Task to complete
Output the entries word for word. Omit images.

Scene modeling code data
————

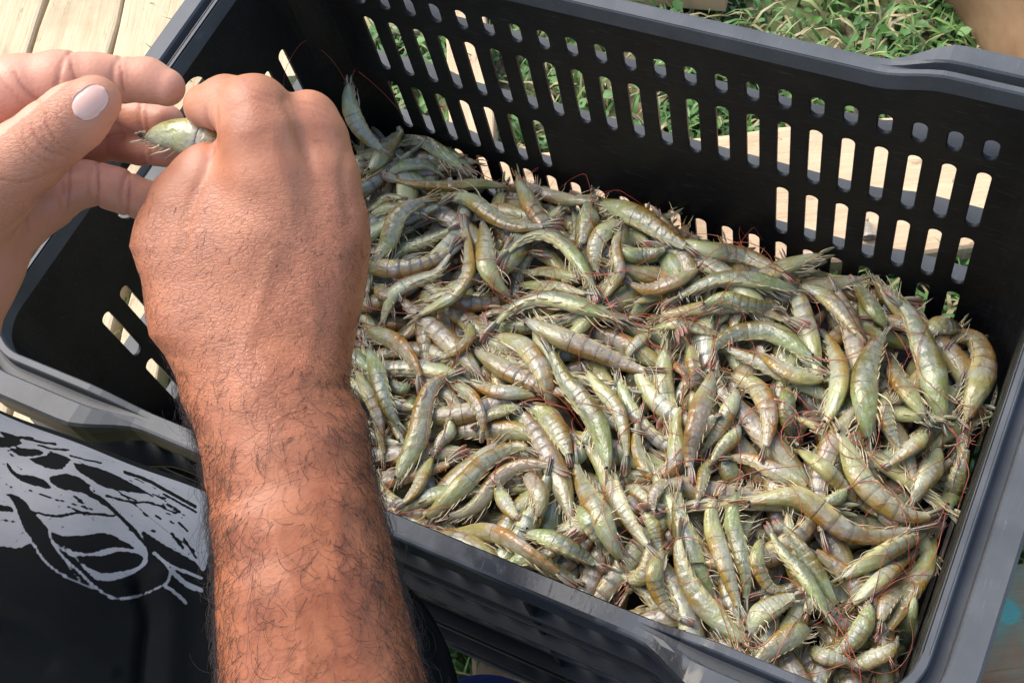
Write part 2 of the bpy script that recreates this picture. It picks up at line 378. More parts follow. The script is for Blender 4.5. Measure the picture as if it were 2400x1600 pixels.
board('edge_strip', rb, (44, -20.6), (80, .4), 1.2, WRED, seed=15, top=TZ-.5)
board('plank', rb, (48, -39), (84, -18), 9, WRED, seed=16, top=TZ-1.4)
def log():
    c0 = np.array([14., 62, -25.5]); c1 = np.array([62., 17.5, -25.5]); n, k = 60, 36
    V = []; U = []; d = (c1-c0)/np.linalg.norm(c1-c0); s_ = np.array([-d[1], d[0], 0])
    for i in range(n+1):
        for j in range(k):
            a = j/k*2*math.pi; x = i/n
            r = 7.6+.5*math.sin(x*9+2*a)+.35*math.sin(x*23+3*a+1)+.2*math.sin(5*a+x*40)
            V.append(c0+(c1-c0)*x+s_*math.cos(a)*r+np.array([0, 0, math.sin(a)*r]))
    F = [(i*k+j, i*k+(j+1) % k, (i+1)*k+(j+1) % k, (i+1)*k+j) for i in range(n) for j in range(k)]+[tuple(range(k)), tuple(n*k+j for j in range(k-1, -1, -1))]
    o = obj('fallen_log', V, F, LOGM, org=(38, 40, GZ)); tag(o, 'smooth brown log lying on the grass behind the crate corner', 'log')
log()

# ================================================================== crate
XL, XR, YF, YB, RC = -9.64, 47.0, -36.17, 0.0, 3.2
ZB, TH, P_ = -25.0, .32, 2.2
crate = thing('plastic_crate', (18.7, -18, ZB), 'large black plastic crate with slotted walls holding the raw shrimps', 'crate')
def stadium(cx, cz, hw, hh, n=28):
    r = min(hw, hh); pts = []
    for i in range(n):
        a = (i+.5)/n*2*math.pi; x, z = math.cos(a)*r, math.sin(a)*r
        pts.append((cx+x+math.copysign(max(hw-r, 0), x), cz+z+math.copysign(max(hh-r, 0), z)))
    return pts
def wall(name, mp, us, zs, holes, tf=TH):
    """us, zs: cell boundaries; holes {(i,j): (cx,cz,hw,hh)}. mp(u,z,off) -> xyz."""
    mb = MB()
    for i in range(len(us)-1):
        for j in range(len(zs)-1):
            u0, u1, z0, z1 = us[i], us[i+1], zs[j], zs[j+1]
            h = holes.get((i, j))
            if h is None:
                for off in (0, tf):
                    mb.add([mp(u0, z0, off), mp(u1, z0, off), mp(u1, z1, off), mp(u0, z1, off)], [(0, 1, 2, 3)] if off == 0 else [(3, 2, 1, 0)])
                continue
            st = stadium(*h); cx, cz = h[0], h[1]; n = len(st); rc = []
            for (x, z) in st:
                dx, dz = x-cx, z-cz
                k = min(((u1-cx) if dx > 0 else (cx-u0))/max(abs(dx), 1e-6), ((z1-cz) if dz > 0 else (cz-z0))/max(abs(dz), 1e-6))
                rc.append([cx+dx*k, cz+dz*k])
            for c_ in ((u0, z0), (u1, z0), (u1, z1), (u0, z1)):
                b = min(range(n), key=lambda q: (rc[q][0]-c_[0])**2+(rc[q][1]-c_[1])**2); rc[b] = list(c_)
            V = []
            bev = .06
            for off in (0, tf): V += [mp(x, z, off) for x, z in rc]+[mp(x, z, off) for x, z in st]
            ii = stadium(h[0], h[1], h[2]-bev, h[3]-bev)
            V += [mp(x, z, bev) for x, z in ii]+[mp(x, z, tf-bev) for x, z in ii]
            F = []
            for q in range(n):
                r = (q+1) % n
                F += [(q, r, n+r, n+q), (2*n+r, 2*n+q, 3*n+q, 3*n+r), (n+q, n+r, 4*n+r, 4*n+q), (4*n+q, 4*n+r, 5*n+r, 5*n+q), (5*n+q, 5*n+r, 3*n+r, 3*n+q)]
            mb.add(V, F)
    V = mb.V(); key = np.round(V*200).astype(np.int64); _, idx, inv = np.unique(key, axis=0, return_index=True, return_inverse=True)
    inv = inv.ravel(); F = [tuple(int(inv[a]) for a in f) for f in mb.f]; F = [f for f in F if len(set(f)) == len(f)]
    return obj(name, V[idx], F, PL, crate, smooth=False)
ROWS = [(-.98, .98), (-8.42, -2.33), (-15.78, -9.79), (-22.9, -16.96)]     # bottom, top of each slot row
zs = [ZB, -23.6, -16.4, -9.1, -1.65, 1.5, 4.75]
hw = .525
uL = [XL+RC, -5.5]+[(-2+k+.5)*P_ for k in range(0, 22)]+[XR-RC]
hl = {}
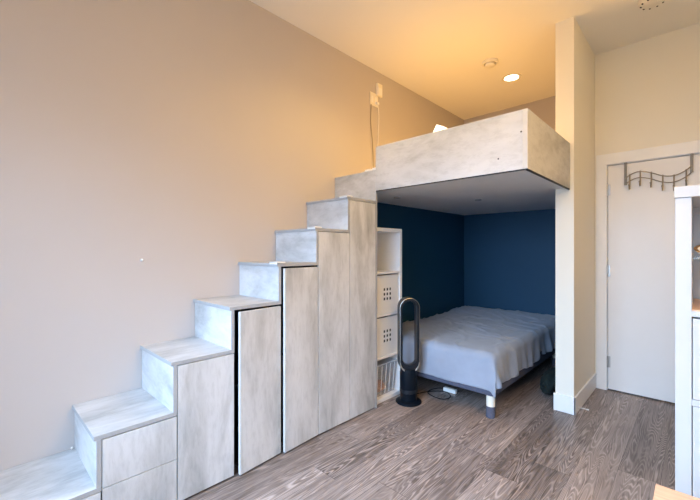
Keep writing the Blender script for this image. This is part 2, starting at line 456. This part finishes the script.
# ------------------------------------------------------------------ staircase of storage cabinets
STEP_LABELS = [
    'lowest grey concrete-look step cabinet, a low platform at the left edge of the photo',
    'grey step cabinet with two stacked drawers, second lowest of the staircase',
    'grey step cabinet with one closed door beside the two-drawer cabinet',
    'grey step cabinet with a door ajar, the shorter of the two ajar',
    'grey step cabinet with a door ajar, the taller of the two ajar',
    'tall grey step cabinet with a closed door, second from the loft end of the stairs',
    'tallest grey step cabinet, touching the loft and beside the white cube shelf']
T = 0.02
for k in range(7):
    y0, y1, z = SY[k], SY[k+1], SZ[k]
    zl = SZ[k-1] if k else 0.0
    c = thing('step_cabinet', STEP_LABELS[k], 'cabinet', (W/2, (y0+y1)/2, 0), 'storage stair cabinets')
    bm = BM()   # carcass: back, partition, base
    box(bm, 0.003, 0.02, y0+T, y1+T, 0.0, z-T)
    box(bm, 0.02, W-T, y0+0.002, y0+T-0.002, 0.0, (zl-T if k else z-T)-0.001)
    box(bm, 0.02, W-T-0.03, y0+T, y1, 0.02, 0.04)
    if k in (3, 4): box(bm, 0.02, W-T-0.03, y0+T, y1, z*0.5, z*0.5+0.018)
    obj('carcass', bm, 'inside', c)
    bm = BM()
    box(bm, 0.002, W, y0-0.009, y1+(T if k < 6 else -0.001), z-T, z, 0.0012, mat=0)
    for f in bm.faces:
        if f.normal.x > 0.9 or f.normal.y < -0.9: f.material_index = 1
    obj('tread', bm, ['con_y', 'edge'], c)
    bm = BM()
    box(bm, 0.002, W, y0, y0+T, zl, z-T, 0.001, mat=0)
    bm.normal_update()
    for f in bm.faces:
        if f.normal.x > 0.9: f.material_index = 1
    obj('riser', bm, ['con_x', 'edge'], c)
    if k == 6:
        bm = BM()
        box(bm, 0.003, W+0.001, y1, y1+0.018, 0, ZLB-0.008, 0.001)
        obj('end_panel', bm, 'edge', c)
    fronts = [('door', 0.012, z-T-0.004)]
    if k == 0: fronts = [('drawer', 0.012, z-T-0.004)]
    if k == 1: fronts = [('drawer', 0.012, 0.2265), ('drawer', 0.2305, z-T-0.005)]
    for nm, a, b in fronts:
        ya, yb = y0+T+0.003, y1+(T if k < 6 else 0)-0.003
        if k in (3, 4):
            ya += 0.017 if k == 3 else 0.010; b -= 0.008
        bm = BM()
        box(bm, W-0.018, W, ya, yb, a, b, 0.001, mat=0)
        bm.normal_update()
        for f in bm.faces:
            if abs(f.normal.y) > 0.9 or abs(f.normal.z) > 0.9: f.material_index = 1
        if k in (3, 4):   # ajar, hinged on the far edge
            ang = -math.radians(5.0 if k == 3 else 4.0)
            hp = Vector((W, yb, 0))
            xform(bm, Matrix.Translation(hp) @ Matrix.Rotation(-ang, 4, 'Z') @ Matrix.Translation(-hp))
        obj(nm, bm, ['con_v', 'edge_light'], c)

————

Exercise answer
Write part 2 of the bpy script that recreates this picture. It picks up at line 378. More parts follow. The script is for Blender 4.5. Measure the picture as if it were 2400x1600 pixels.
board('edge_strip', rb, (44, -20.6), (80, .4), 1.2, WRED, seed=15, top=TZ-.5)
board('plank', rb, (48, -39), (84, -18), 9, WRED, seed=16, top=TZ-1.4)
def log():
    c0 = np.array([14., 62, -25.5]); c1 = np.array([62., 17.5, -25.5]); n, k = 60, 36
    V = []; U = []; d = (c1-c0)/np.linalg.norm(c1-c0); s_ = np.array([-d[1], d[0], 0])
    for i in range(n+1):
        for j in range(k):
            a = j/k*2*math.pi; x = i/n
            r = 7.6+.5*math.sin(x*9+2*a)+.35*math.sin(x*23+3*a+1)+.2*math.sin(5*a+x*40)
            V.append(c0+(c1-c0)*x+s_*math.cos(a)*r+np.array([0, 0, math.sin(a)*r]))
    F = [(i*k+j, i*k+(j+1) % k, (i+1)*k+(j+1) % k, (i+1)*k+j) for i in range(n) for j in range(k)]+[tuple(range(k)), tuple(n*k+j for j in range(k-1, -1, -1))]
    o = obj('fallen_log', V, F, LOGM, org=(38, 40, GZ)); tag(o, 'smooth brown log lying on the grass behind the crate corner', 'log')
log()

# ================================================================== crate
XL, XR, YF, YB, RC = -9.64, 47.0, -36.17, 0.0, 3.2
ZB, TH, P_ = -25.0, .32, 2.2
crate = thing('plastic_crate', (18.7, -18, ZB), 'large black plastic crate with slotted walls holding the raw shrimps', 'crate')
def stadium(cx, cz, hw, hh, n=28):
    r = min(hw, hh); pts = []
    for i in range(n):
        a = (i+.5)/n*2*math.pi; x, z = math.cos(a)*r, math.sin(a)*r
        pts.append((cx+x+math.copysign(max(hw-r, 0), x), cz+z+math.copysign(max(hh-r, 0), z)))
    return pts
def wall(name, mp, us, zs, holes, tf=TH):
    """us, zs: cell boundaries; holes {(i,j): (cx,cz,hw,hh)}. mp(u,z,off) -> xyz."""
    mb = MB()
    for i in range(len(us)-1):
        for j in range(len(zs)-1):
            u0, u1, z0, z1 = us[i], us[i+1], zs[j], zs[j+1]
            h = holes.get((i, j))
            if h is None:
                for off in (0, tf):
                    mb.add([mp(u0, z0, off), mp(u1, z0, off), mp(u1, z1, off), mp(u0, z1, off)], [(0, 1, 2, 3)] if off == 0 else [(3, 2, 1, 0)])
                continue
            st = stadium(*h); cx, cz = h[0], h[1]; n = len(st); rc = []
            for (x, z) in st:
                dx, dz = x-cx, z-cz
                k = min(((u1-cx) if dx > 0 else (cx-u0))/max(abs(dx), 1e-6), ((z1-cz) if dz > 0 else (cz-z0))/max(abs(dz), 1e-6))
                rc.append([cx+dx*k, cz+dz*k])
            for c_ in ((u0, z0), (u1, z0), (u1, z1), (u0, z1)):
                b = min(range(n), key=lambda q: (rc[q][0]-c_[0])**2+(rc[q][1]-c_[1])**2); rc[b] = list(c_)
            V = []
            bev = .06
            for off in (0, tf): V += [mp(x, z, off) for x, z in rc]+[mp(x, z, off) for x, z in st]
            ii = stadium(h[0], h[1], h[2]-bev, h[3]-bev)
            V += [mp(x, z, bev) for x, z in ii]+[mp(x, z, tf-bev) for x, z in ii]
            F = []
            for q in range(n):
                r = (q+1) % n
                F += [(q, r, n+r, n+q), (2*n+r, 2*n+q, 3*n+q, 3*n+r), (n+q, n+r, 4*n+r, 4*n+q), (4*n+q, 4*n+r, 5*n+r, 5*n+q), (5*n+q, 5*n+r, 3*n+r, 3*n+q)]
            mb.add(V, F)
    V = mb.V(); key = np.round(V*200).astype(np.int64); _, idx, inv = np.unique(key, axis=0, return_index=True, return_inverse=True)
    inv = inv.ravel(); F = [tuple(int(inv[a]) for a in f) for f in mb.f]; F = [f for f in F if len(set(f)) == len(f)]
    return obj(name, V[idx], F, PL, crate, smooth=False)
ROWS = [(-.98, .98), (-8.42, -2.33), (-15.78, -9.79), (-22.9, -16.96)]     # bottom, top of each slot row
zs = [ZB, -23.6, -16.4, -9.1, -1.65, 1.5, 4.75]
hw = .525
uL = [XL+RC, -5.5]+[(-2+k+.5)*P_ for k in range(0, 22)]+[XR-RC]
hl = {}
Keep writing the Blender script for this image. This is part 2, starting at line 456. This part finishes the script.
# ------------------------------------------------------------------ staircase of storage cabinets
STEP_LABELS = [
    'lowest grey concrete-look step cabinet, a low platform at the left edge of the photo',
    'grey step cabinet with two stacked drawers, second lowest of the staircase',
    'grey step cabinet with one closed door beside the two-drawer cabinet',
    'grey step cabinet with a door ajar, the shorter of the two ajar',
    'grey step cabinet with a door ajar, the taller of the two ajar',
    'tall grey step cabinet with a closed door, second from the loft end of the stairs',
    'tallest grey step cabinet, touching the loft and beside the white cube shelf']
T = 0.02
for k in range(7):
    y0, y1, z = SY[k], SY[k+1], SZ[k]
    zl = SZ[k-1] if k else 0.0
    c = thing('step_cabinet', STEP_LABELS[k], 'cabinet', (W/2, (y0+y1)/2, 0), 'storage stair cabinets')
    bm = BM()   # carcass: back, partition, base
    box(bm, 0.003, 0.02, y0+T, y1+T, 0.0, z-T)
    box(bm, 0.02, W-T, y0+0.002, y0+T-0.002, 0.0, (zl-T if k else z-T)-0.001)
    box(bm, 0.02, W-T-0.03, y0+T, y1, 0.02, 0.04)
    if k in (3, 4): box(bm, 0.02, W-T-0.03, y0+T, y1, z*0.5, z*0.5+0.018)
    obj('carcass', bm, 'inside', c)
    bm = BM()
    box(bm, 0.002, W, y0-0.009, y1+(T if k < 6 else -0.001), z-T, z, 0.0012, mat=0)
    for f in bm.faces:
        if f.normal.x > 0.9 or f.normal.y < -0.9: f.material_index = 1
    obj('tread', bm, ['con_y', 'edge'], c)
    bm = BM()
    box(bm, 0.002, W, y0, y0+T, zl, z-T, 0.001, mat=0)
    bm.normal_update()
    for f in bm.faces:
        if f.normal.x > 0.9: f.material_index = 1
    obj('riser', bm, ['con_x', 'edge'], c)
    if k == 6:
        bm = BM()
        box(bm, 0.003, W+0.001, y1, y1+0.018, 0, ZLB-0.008, 0.001)
        obj('end_panel', bm, 'edge', c)
    fronts = [('door', 0.012, z-T-0.004)]
    if k == 0: fronts = [('drawer', 0.012, z-T-0.004)]
    if k == 1: fronts = [('drawer', 0.012, 0.2265), ('drawer', 0.2305, z-T-0.005)]
    for nm, a, b in fronts:
        ya, yb = y0+T+0.003, y1+(T if k < 6 else 0)-0.003
        if k in (3, 4):
            ya += 0.017 if k == 3 else 0.010; b -= 0.008
        bm = BM()
        box(bm, W-0.018, W, ya, yb, a, b, 0.001, mat=0)
        bm.normal_update()
        for f in bm.faces:
            if abs(f.normal.y) > 0.9 or abs(f.normal.z) > 0.9: f.material_index = 1
        if k in (3, 4):   # ajar, hinged on the far edge
            ang = -math.radians(5.0 if k == 3 else 4.0)
            hp = Vector((W, yb, 0))
            xform(bm, Matrix.Translation(hp) @ Matrix.Rotation(-ang, 4, 'Z') @ Matrix.Translation(-hp))
        obj(nm, bm, ['con_v', 'edge_light'], c)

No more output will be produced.